Germany’s Federal Cartel Office, the Bundeskartellamt, is investigating whether Vodafone, through its Vantage Towers unit, has violated competition law by obstructing competitor 1&1’s 5G network rollout. The investigation was initiated following a complaint from 1&1, which is working to become a credible fourth Mobile Network Operator (MNO) in Germany. The telco alleges that Vantage Towers is hindering its deployment by not providing access to its sites per their contractual agreement.

Andreas Mundt, President of the Bundeskartellamt, commented on the significance of fair competition rules in business practices, and how dominant companies should not unfairly impede others. The investigation will focus on determining whether there are valid reasons for a delay in the provision of antenna locations for 1&1.

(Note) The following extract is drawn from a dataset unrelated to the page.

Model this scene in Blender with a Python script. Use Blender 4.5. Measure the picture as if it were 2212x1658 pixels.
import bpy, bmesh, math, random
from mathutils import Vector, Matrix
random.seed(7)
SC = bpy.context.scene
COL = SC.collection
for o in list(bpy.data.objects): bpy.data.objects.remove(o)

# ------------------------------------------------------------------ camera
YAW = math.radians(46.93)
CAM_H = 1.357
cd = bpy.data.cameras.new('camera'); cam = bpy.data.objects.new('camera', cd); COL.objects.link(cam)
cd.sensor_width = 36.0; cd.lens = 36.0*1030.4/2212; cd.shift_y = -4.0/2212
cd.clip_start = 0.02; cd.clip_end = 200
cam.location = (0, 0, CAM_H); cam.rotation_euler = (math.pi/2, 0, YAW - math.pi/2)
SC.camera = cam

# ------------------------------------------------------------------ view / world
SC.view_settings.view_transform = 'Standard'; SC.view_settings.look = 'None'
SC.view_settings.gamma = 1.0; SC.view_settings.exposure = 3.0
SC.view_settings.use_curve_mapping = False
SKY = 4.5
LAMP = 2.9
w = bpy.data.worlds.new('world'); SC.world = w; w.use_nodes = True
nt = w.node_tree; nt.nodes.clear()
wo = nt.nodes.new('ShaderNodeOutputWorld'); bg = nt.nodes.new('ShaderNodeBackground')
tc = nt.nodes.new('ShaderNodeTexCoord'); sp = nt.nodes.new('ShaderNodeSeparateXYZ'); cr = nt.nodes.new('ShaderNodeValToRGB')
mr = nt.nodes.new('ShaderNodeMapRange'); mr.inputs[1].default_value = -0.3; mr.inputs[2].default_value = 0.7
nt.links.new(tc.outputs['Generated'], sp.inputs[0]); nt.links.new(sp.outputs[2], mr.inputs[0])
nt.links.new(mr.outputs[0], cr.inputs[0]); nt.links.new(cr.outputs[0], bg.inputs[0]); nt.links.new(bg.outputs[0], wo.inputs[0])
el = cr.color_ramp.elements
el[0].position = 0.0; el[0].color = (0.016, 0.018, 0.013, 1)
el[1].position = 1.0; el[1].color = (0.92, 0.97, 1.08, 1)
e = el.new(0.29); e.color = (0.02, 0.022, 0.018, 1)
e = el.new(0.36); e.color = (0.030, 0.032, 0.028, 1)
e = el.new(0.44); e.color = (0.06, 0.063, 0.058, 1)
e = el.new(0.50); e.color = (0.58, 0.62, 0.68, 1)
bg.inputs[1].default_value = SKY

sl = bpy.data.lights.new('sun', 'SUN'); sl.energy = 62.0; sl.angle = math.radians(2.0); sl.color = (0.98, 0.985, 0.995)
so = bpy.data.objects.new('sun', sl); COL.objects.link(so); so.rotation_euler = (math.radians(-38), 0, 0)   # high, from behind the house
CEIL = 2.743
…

In late 2021, 1&1 contracted Vantage Towers to supply 3,800 sites by the end of 2025, possibly rising to a total of 5,000. However, by the end of 2022, only five operational 5G sites were supplied by Vantage for 1&1.

Interestingly, at the same time, Vodafone’s German unit had 1,600 5G antenna sites based on Vantage Towers infrastructure. This discrepancy led to 1&1’s complaint to the Bundeskartellamt, claiming Vantage was deliberately blocking its 5G rollout.

Apart from determining whether preferential treatment by Vantage is happening, the investigation will also examine if these figures alone serve as proof of foul play. There is no issue with the sites themselves, so Vodafone and Vantage will need to justify their actions.

In addition to the ongoing investigation by the Federal Cartel Office, 1&1 may face regulatory sanctions for failing to meet the rollout targets outlined in its licenses. Telecoms regulator the Bundesnetzagentur is still considering whether to fine 1&1 for not reaching that 1,000 sites target.

Regardless of the outcome, the situation highlights the importance of fair competition and transparent business practices in the telecommunications industry. The findings of both investigations will set a precedent for future cases and impact the development of 5G networks, not only in Germany but around the world.